**Stated goal**
Repeat the listing exactly as given, omitting every image.

**Dataset excerpt**
****************************************

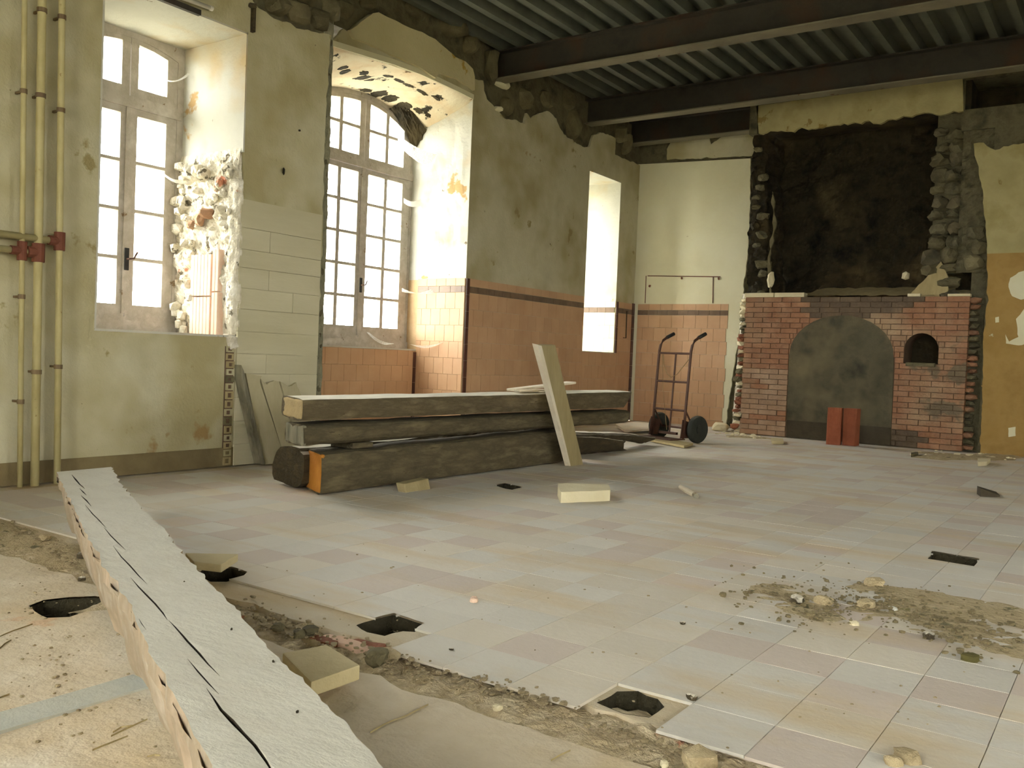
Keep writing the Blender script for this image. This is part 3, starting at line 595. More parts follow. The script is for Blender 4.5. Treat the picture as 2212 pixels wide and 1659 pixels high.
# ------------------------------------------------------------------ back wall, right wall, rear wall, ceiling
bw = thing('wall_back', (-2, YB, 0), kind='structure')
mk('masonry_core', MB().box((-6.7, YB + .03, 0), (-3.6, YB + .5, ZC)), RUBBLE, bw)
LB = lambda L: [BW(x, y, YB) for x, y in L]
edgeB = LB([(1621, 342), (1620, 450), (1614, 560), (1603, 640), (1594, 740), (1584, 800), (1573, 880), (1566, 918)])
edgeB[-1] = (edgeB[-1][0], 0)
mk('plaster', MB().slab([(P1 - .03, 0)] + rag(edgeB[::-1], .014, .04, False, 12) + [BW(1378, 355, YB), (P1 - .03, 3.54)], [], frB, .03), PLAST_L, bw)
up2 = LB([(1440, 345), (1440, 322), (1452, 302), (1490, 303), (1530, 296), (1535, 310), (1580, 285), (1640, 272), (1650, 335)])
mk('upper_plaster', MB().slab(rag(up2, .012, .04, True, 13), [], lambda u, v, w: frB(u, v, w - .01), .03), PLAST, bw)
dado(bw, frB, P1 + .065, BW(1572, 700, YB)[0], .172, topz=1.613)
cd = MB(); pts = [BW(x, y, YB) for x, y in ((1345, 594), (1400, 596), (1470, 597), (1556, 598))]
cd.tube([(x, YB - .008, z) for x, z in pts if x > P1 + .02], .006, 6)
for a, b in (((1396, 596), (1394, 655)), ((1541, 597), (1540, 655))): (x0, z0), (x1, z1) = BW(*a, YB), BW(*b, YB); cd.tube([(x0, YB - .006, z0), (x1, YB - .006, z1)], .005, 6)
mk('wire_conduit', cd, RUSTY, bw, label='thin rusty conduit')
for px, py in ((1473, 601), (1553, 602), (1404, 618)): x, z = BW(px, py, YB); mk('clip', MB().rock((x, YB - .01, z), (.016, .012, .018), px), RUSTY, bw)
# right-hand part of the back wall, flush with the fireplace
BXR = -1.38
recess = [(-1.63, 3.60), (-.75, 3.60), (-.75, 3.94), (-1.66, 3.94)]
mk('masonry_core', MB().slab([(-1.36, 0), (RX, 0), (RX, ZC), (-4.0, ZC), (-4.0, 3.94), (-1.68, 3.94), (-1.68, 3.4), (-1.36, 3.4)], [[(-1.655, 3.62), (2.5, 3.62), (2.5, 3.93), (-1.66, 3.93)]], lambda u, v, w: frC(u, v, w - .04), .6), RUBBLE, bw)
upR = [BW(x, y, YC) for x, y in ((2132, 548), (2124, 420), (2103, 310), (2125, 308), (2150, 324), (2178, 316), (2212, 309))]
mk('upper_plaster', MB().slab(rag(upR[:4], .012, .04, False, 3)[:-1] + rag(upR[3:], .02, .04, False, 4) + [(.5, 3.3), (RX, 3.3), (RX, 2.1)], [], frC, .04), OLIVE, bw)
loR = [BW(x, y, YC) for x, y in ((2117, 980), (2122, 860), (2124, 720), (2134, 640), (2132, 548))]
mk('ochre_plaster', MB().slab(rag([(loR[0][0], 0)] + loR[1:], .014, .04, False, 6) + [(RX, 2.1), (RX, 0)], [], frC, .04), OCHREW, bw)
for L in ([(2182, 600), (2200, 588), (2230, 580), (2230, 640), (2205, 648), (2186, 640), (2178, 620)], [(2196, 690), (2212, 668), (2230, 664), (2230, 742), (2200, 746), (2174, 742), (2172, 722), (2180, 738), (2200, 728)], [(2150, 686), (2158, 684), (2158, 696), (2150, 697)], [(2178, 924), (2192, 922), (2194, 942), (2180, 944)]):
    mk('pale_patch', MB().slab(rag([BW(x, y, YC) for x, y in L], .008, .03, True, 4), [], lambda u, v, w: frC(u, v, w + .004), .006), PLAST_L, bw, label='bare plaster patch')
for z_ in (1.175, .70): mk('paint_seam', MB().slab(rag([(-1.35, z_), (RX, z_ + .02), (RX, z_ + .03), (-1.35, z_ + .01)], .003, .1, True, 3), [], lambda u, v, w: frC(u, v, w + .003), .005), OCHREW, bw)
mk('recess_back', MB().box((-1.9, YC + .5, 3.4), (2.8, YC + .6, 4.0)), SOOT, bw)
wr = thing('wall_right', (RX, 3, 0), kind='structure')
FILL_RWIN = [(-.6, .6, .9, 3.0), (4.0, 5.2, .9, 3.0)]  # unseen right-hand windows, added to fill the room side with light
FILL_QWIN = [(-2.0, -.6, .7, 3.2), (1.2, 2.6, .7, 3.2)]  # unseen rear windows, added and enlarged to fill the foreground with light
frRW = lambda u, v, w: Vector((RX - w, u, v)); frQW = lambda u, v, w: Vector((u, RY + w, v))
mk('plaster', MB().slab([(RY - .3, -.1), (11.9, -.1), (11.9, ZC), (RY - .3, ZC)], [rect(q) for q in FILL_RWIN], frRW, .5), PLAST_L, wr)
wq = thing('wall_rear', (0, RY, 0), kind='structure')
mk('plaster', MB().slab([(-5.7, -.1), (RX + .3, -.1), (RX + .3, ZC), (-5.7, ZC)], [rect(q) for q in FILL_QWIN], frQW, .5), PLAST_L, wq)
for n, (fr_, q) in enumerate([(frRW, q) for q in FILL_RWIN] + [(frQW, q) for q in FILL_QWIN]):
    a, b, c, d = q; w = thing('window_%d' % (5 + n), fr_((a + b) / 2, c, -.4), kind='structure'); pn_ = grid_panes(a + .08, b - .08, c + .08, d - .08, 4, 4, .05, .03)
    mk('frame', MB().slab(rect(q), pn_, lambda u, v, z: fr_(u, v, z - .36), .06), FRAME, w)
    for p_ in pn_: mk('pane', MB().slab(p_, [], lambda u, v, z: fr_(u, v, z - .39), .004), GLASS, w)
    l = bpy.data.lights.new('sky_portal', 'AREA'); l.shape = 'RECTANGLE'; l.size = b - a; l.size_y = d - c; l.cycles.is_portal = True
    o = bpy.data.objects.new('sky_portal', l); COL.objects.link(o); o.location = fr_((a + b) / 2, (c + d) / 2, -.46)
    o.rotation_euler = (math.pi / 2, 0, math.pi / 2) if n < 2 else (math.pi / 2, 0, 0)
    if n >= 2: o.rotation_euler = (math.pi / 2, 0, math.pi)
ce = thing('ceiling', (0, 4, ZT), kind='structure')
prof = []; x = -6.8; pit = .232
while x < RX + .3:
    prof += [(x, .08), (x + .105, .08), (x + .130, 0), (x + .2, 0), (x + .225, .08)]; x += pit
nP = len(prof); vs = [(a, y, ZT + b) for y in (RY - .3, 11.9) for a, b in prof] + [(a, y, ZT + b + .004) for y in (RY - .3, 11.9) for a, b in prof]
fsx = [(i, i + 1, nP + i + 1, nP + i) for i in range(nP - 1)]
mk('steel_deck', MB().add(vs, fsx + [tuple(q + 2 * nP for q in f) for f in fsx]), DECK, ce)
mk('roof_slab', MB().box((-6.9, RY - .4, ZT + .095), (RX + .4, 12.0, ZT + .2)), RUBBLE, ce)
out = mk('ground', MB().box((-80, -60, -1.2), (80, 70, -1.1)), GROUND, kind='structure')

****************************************

**Worked solution**
Keep writing the Blender script for this image. This is part 3, starting at line 595. More parts follow. The script is for Blender 4.5. Treat the picture as 2212 pixels wide and 1659 pixels high.
# ------------------------------------------------------------------ back wall, right wall, rear wall, ceiling
bw = thing('wall_back', (-2, YB, 0), kind='structure')
mk('masonry_core', MB().box((-6.7, YB + .03, 0), (-3.6, YB + .5, ZC)), RUBBLE, bw)
LB = lambda L: [BW(x, y, YB) for x, y in L]
edgeB = LB([(1621, 342), (1620, 450), (1614, 560), (1603, 640), (1594, 740), (1584, 800), (1573, 880), (1566, 918)])
edgeB[-1] = (edgeB[-1][0], 0)
mk('plaster', MB().slab([(P1 - .03, 0)] + rag(edgeB[::-1], .014, .04, False, 12) + [BW(1378, 355, YB), (P1 - .03, 3.54)], [], frB, .03), PLAST_L, bw)
up2 = LB([(1440, 345), (1440, 322), (1452, 302), (1490, 303), (1530, 296), (1535, 310), (1580, 285), (1640, 272), (1650, 335)])
mk('upper_plaster', MB().slab(rag(up2, .012, .04, True, 13), [], lambda u, v, w: frB(u, v, w - .01), .03), PLAST, bw)
dado(bw, frB, P1 + .065, BW(1572, 700, YB)[0], .172, topz=1.613)
cd = MB(); pts = [BW(x, y, YB) for x, y in ((1345, 594), (1400, 596), (1470, 597), (1556, 598))]
cd.tube([(x, YB - .008, z) for x, z in pts if x > P1 + .02], .006, 6)
for a, b in (((1396, 596), (1394, 655)), ((1541, 597), (1540, 655))): (x0, z0), (x1, z1) = BW(*a, YB), BW(*b, YB); cd.tube([(x0, YB - .006, z0), (x1, YB - .006, z1)], .005, 6)
mk('wire_conduit', cd, RUSTY, bw, label='thin rusty conduit')
for px, py in ((1473, 601), (1553, 602), (1404, 618)): x, z = BW(px, py, YB); mk('clip', MB().rock((x, YB - .01, z), (.016, .012, .018), px), RUSTY, bw)
# right-hand part of the back wall, flush with the fireplace
BXR = -1.38
recess = [(-1.63, 3.60), (-.75, 3.60), (-.75, 3.94), (-1.66, 3.94)]
mk('masonry_core', MB().slab([(-1.36, 0), (RX, 0), (RX, ZC), (-4.0, ZC), (-4.0, 3.94), (-1.68, 3.94), (-1.68, 3.4), (-1.36, 3.4)], [[(-1.655, 3.62), (2.5, 3.62), (2.5, 3.93), (-1.66, 3.93)]], lambda u, v, w: frC(u, v, w - .04), .6), RUBBLE, bw)
upR = [BW(x, y, YC) for x, y in ((2132, 548), (2124, 420), (2103, 310), (2125, 308), (2150, 324), (2178, 316), (2212, 309))]
mk('upper_plaster', MB().slab(rag(upR[:4], .012, .04, False, 3)[:-1] + rag(upR[3:], .02, .04, False, 4) + [(.5, 3.3), (RX, 3.3), (RX, 2.1)], [], frC, .04), OLIVE, bw)
loR = [BW(x, y, YC) for x, y in ((2117, 980), (2122, 860), (2124, 720), (2134, 640), (2132, 548))]
mk('ochre_plaster', MB().slab(rag([(loR[0][0], 0)] + loR[1:], .014, .04, False, 6) + [(RX, 2.1), (RX, 0)], [], frC, .04), OCHREW, bw)
for L in ([(2182, 600), (2200, 588), (2230, 580), (2230, 640), (2205, 648), (2186, 640), (2178, 620)], [(2196, 690), (2212, 668), (2230, 664), (2230, 742), (2200, 746), (2174, 742), (2172, 722), (2180, 738), (2200, 728)], [(2150, 686), (2158, 684), (2158, 696), (2150, 697)], [(2178, 924), (2192, 922), (2194, 942), (2180, 944)]):
    mk('pale_patch', MB().slab(rag([BW(x, y, YC) for x, y in L], .008, .03, True, 4), [], lambda u, v, w: frC(u, v, w + .004), .006), PLAST_L, bw, label='bare plaster patch')
for z_ in (1.175, .70): mk('paint_seam', MB().slab(rag([(-1.35, z_), (RX, z_ + .02), (RX, z_ + .03), (-1.35, z_ + .01)], .003, .1, True, 3), [], lambda u, v, w: frC(u, v, w + .003), .005), OCHREW, bw)
mk('recess_back', MB().box((-1.9, YC + .5, 3.4), (2.8, YC + .6, 4.0)), SOOT, bw)
wr = thing('wall_right', (RX, 3, 0), kind='structure')
FILL_RWIN = [(-.6, .6, .9, 3.0), (4.0, 5.2, .9, 3.0)]  # unseen right-hand windows, added to fill the room side with light
FILL_QWIN = [(-2.0, -.6, .7, 3.2), (1.2, 2.6, .7, 3.2)]  # unseen rear windows, added and enlarged to fill the foreground with light
frRW = lambda u, v, w: Vector((RX - w, u, v)); frQW = lambda u, v, w: Vector((u, RY + w, v))
mk('plaster', MB().slab([(RY - .3, -.1), (11.9, -.1), (11.9, ZC), (RY - .3, ZC)], [rect(q) for q in FILL_RWIN], frRW, .5), PLAST_L, wr)
wq = thing('wall_rear', (0, RY, 0), kind='structure')
mk('plaster', MB().slab([(-5.7, -.1), (RX + .3, -.1), (RX + .3, ZC), (-5.7, ZC)], [rect(q) for q in FILL_QWIN], frQW, .5), PLAST_L, wq)
for n, (fr_, q) in enumerate([(frRW, q) for q in FILL_RWIN] + [(frQW, q) for q in FILL_QWIN]):
    a, b, c, d = q; w = thing('window_%d' % (5 + n), fr_((a + b) / 2, c, -.4), kind='structure'); pn_ = grid_panes(a + .08, b - .08, c + .08, d - .08, 4, 4, .05, .03)
    mk('frame', MB().slab(rect(q), pn_, lambda u, v, z: fr_(u, v, z - .36), .06), FRAME, w)
    for p_ in pn_: mk('pane', MB().slab(p_, [], lambda u, v, z: fr_(u, v, z - .39), .004), GLASS, w)
    l = bpy.data.lights.new('sky_portal', 'AREA'); l.shape = 'RECTANGLE'; l.size = b - a; l.size_y = d - c; l.cycles.is_portal = True
    o = bpy.data.objects.new('sky_portal', l); COL.objects.link(o); o.location = fr_((a + b) / 2, (c + d) / 2, -.46)
    o.rotation_euler = (math.pi / 2, 0, math.pi / 2) if n < 2 else (math.pi / 2, 0, 0)
    if n >= 2: o.rotation_euler = (math.pi / 2, 0, math.pi)
ce = thing('ceiling', (0, 4, ZT), kind='structure')
prof = []; x = -6.8; pit = .232
while x < RX + .3:
    prof += [(x, .08), (x + .105, .08), (x + .130, 0), (x + .2, 0), (x + .225, .08)]; x += pit
nP = len(prof); vs = [(a, y, ZT + b) for y in (RY - .3, 11.9) for a, b in prof] + [(a, y, ZT + b + .004) for y in (RY - .3, 11.9) for a, b in prof]
fsx = [(i, i + 1, nP + i + 1, nP + i) for i in range(nP - 1)]
mk('steel_deck', MB().add(vs, fsx + [tuple(q + 2 * nP for q in f) for f in fsx]), DECK, ce)
mk('roof_slab', MB().box((-6.9, RY - .4, ZT + .095), (RX + .4, 12.0, ZT + .2)), RUBBLE, ce)
out = mk('ground', MB().box((-80, -60, -1.2), (80, 70, -1.1)), GROUND, kind='structure')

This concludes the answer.